Abstinent Today:

I am a recovering compulsive overeater, abstinent by the grace of God one more* day at a time.  †

Excited, nervous, grieved, proud, amazed, concerned – these are a few of the emotions swirling since my son announced he had three days to get to college a thousand miles away.  Normally folks get a chance to plan and prepare for things like this.  We’ve had to put carts before the horse with airline tickets purchased before his application is even accepted.  Therein lies the “nervous and concerned.”  If the call comes today, he leaves tomorrow at 9am.  If it doesn’t, we cancel the one-way plane ticket, hope for a refund, and prepare to nurse him through a new level of hopeless disappointment I don’t even want to consider.  It’s in God’s hands!

I am ill-prepared to let this one go.  He is much less independent than his sister.  Maybe that’s why I should be more willing to let go.  He needs it more.  He, much like this situation, is in God’s hands!

My problem is that a storm of emotions such as these comes from a volcano in the form of heat, lava, rock and ash.  From me they come looking like frustration, anger, rage and fury.  This does not bode well for family harmony.  I am working to keep my spirit connected, my emotions muted, and by body out of the way.

 

 

From today’s entry in Voices of Recovery:

“We ask and we receive, first the willingness, and then the ability. We can count on this without fail.” — The Twelve Steps and Twelve Traditions of Overeaters Anonymous, p. 23

The contributor to today’s entry described the pivot point as the realization that one is not willing.  The problem with willingness is that we think of it as a yes or no question: am I willing or am I not?  Then we substitute the wrong object in the imaginary blank.  We exclaim, “Yes, I am willing!  …to be healthy,” but we mutter under our breath, “…I’m just not willing to give up circus treats and ball-park meats.”  Willingness is more like faith, measured in degrees along a spectral plane if it can be measured at all, not in black and white, affirmative or nill, pass or fail.  The one of the Twelve who had faith enough to climb out of the boat was asked why he doubted when, after a few steps on the surface, he began to sink.  Faith and doubt exist along the same plane, and so do will and submission.
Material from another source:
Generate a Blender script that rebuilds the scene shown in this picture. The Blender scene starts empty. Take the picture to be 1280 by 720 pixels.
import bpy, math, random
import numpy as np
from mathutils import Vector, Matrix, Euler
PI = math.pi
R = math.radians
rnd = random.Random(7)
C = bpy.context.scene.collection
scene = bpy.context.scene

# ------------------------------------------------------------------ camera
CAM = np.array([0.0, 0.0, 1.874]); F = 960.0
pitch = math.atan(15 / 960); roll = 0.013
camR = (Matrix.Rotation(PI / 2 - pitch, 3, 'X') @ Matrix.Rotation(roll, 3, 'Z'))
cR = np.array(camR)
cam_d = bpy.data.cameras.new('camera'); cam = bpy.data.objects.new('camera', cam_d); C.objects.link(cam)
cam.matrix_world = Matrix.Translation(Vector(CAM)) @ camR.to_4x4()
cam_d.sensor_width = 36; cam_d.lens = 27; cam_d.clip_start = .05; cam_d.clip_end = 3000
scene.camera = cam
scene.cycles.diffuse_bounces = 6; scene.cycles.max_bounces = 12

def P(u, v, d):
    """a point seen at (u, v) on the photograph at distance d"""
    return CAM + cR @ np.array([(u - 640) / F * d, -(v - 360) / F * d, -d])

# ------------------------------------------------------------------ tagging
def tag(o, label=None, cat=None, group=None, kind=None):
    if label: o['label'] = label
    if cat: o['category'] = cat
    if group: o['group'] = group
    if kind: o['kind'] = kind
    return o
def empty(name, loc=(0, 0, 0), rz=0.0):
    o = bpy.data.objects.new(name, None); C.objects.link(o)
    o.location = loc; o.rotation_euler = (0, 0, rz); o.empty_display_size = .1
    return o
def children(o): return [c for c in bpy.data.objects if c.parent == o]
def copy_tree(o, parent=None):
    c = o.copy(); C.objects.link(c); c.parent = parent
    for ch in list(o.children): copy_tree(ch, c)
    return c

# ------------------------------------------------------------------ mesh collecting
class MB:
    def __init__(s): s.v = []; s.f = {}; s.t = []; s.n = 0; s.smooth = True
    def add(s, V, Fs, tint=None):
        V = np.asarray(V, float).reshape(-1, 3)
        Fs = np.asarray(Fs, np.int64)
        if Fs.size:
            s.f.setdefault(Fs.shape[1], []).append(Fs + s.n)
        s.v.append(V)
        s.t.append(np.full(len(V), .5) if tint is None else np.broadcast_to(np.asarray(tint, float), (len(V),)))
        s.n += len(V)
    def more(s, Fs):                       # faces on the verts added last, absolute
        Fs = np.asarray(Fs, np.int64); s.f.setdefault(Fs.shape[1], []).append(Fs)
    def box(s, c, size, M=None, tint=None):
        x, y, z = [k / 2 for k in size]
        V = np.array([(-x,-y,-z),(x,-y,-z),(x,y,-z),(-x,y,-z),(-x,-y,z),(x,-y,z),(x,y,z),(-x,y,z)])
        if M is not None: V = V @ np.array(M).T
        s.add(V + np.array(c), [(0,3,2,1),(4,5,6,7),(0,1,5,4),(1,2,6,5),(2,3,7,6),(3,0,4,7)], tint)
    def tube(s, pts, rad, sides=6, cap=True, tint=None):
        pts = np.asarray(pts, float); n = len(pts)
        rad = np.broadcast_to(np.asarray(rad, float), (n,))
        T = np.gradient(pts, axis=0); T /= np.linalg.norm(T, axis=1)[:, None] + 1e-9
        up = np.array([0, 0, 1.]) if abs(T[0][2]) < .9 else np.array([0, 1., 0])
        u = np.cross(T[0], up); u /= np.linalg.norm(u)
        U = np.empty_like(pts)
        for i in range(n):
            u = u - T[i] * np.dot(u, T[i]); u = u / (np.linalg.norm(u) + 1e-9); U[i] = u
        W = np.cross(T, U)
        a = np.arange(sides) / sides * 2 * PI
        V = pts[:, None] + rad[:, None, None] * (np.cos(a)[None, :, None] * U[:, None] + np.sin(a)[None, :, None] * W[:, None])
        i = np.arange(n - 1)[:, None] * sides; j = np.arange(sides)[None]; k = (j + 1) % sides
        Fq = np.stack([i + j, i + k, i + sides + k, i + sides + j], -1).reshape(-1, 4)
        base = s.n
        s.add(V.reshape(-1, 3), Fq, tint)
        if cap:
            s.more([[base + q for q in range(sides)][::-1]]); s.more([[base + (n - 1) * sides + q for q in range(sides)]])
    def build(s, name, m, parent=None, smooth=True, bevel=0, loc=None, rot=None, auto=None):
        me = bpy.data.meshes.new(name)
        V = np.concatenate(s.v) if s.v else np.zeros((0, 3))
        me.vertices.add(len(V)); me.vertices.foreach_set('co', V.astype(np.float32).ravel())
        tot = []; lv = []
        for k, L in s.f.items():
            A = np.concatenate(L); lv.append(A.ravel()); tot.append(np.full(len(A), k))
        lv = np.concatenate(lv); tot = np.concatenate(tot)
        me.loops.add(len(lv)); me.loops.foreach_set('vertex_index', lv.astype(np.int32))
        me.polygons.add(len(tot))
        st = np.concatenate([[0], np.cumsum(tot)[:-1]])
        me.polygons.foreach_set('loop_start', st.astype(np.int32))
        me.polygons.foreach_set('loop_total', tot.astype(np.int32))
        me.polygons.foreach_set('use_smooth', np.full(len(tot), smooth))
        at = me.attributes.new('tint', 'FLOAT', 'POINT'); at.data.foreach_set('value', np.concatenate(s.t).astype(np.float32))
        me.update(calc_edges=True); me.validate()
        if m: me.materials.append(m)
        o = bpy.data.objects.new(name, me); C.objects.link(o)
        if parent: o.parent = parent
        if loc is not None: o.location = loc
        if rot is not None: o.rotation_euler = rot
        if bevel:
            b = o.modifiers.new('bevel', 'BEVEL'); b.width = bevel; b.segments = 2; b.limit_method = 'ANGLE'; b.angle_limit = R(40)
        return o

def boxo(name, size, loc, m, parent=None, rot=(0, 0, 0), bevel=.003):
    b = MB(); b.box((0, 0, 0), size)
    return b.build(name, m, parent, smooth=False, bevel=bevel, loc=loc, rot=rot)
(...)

Still, “To what degree am I willing to be healthy?” is a nebulous, academic question that leaves the asker with no motivation.  A better, more quantifiable question would be, “What am I willing to give up to help support a healthier me?”  Starting there, we can measure the response and move toward positive action.  So we pray for the willingness, build a declaration of abstinence, and pray for the ability to keep to it.  Around that we build a plan of eating and an action plan to support it, both set in place to sturdy the structure of our abstinence, and each set firmly in prayer for the willingness and ability to maintain them.  Belief, willingness, submission and action – these are the building blocks of recovery, and they are the very definition of faith.

“Now faith is being sure of what we hope for and certain of what we do not see.” (Hebrews 11:1)

“As the body without the spirit is dead, so faith without deeds is dead.” (James 2:26)

“And without faith it is impossible to please God,” (Hebrews 11:6)

 

 

From Proverbs 24:

10 If you falter in times of trouble,
how small is your strength!”

I just read this a different way than I ever remember reading it.  In the past, I read it with self-criticism, as if it were an elementary school taunt, “Your strength’s not big enough! Nyah-na-nanyah-na!”  It just occurred to me that it is a criticism, not of my strength, but of what I have chosen to be my strength.  Just like I am powerless over food, I am powerless over all the other variables in my life, but there is One who is not!  When I “falter in times of trouble,” it is an indication that I have slipped back into the control seat, and need to put God back on His throne, and me back at His feet.  Since pride comes before a fall, a fall is a good indicator that I need to clear the stumbling block of pride from my pathway.

When my Higher Power isn’t high enough, I’ve employed the wrong power!

 

From my reading through the Bible, currently in Jeremiah 20:

After prophesying the total destruction of Israel, Jeremiah was seized by the Temple priest and beaten.  In the middle of bad news upon bad news, he was able to pray this prayer, which inspires me:

11 But the Lord is with me like a mighty warrior;
so my persecutors will stumble and not prevail.
They will fail and be thoroughly disgraced;
their dishonor will never be forgotten.
12 O Lord Almighty, you who examine the righteous
and probe the heart and mind,
let me see your vengeance upon them,
for to you I have committed my cause.

13 Sing to the Lord!
Give praise to the Lord!
He rescues the life of the needy
from the hands of the wicked.”

In my case, “my persecutors,” as I have written before, are my own character defects and the spiritual forces at work around me, according to Ephesians 6:12.  It is those from whom I will most certainly be rescued, as long as I remain committed to the cause of the Lord.

 

 

From the “Big Book” of Alcoholics Anonymous, pages 13-14:

“Belief in the power of God, plus enough willingness, honesty and humility to establish and maintain the new order of things, were the essential requirements.”

 

(For accountability’s sake, the details of my eating are posted in my online food log.)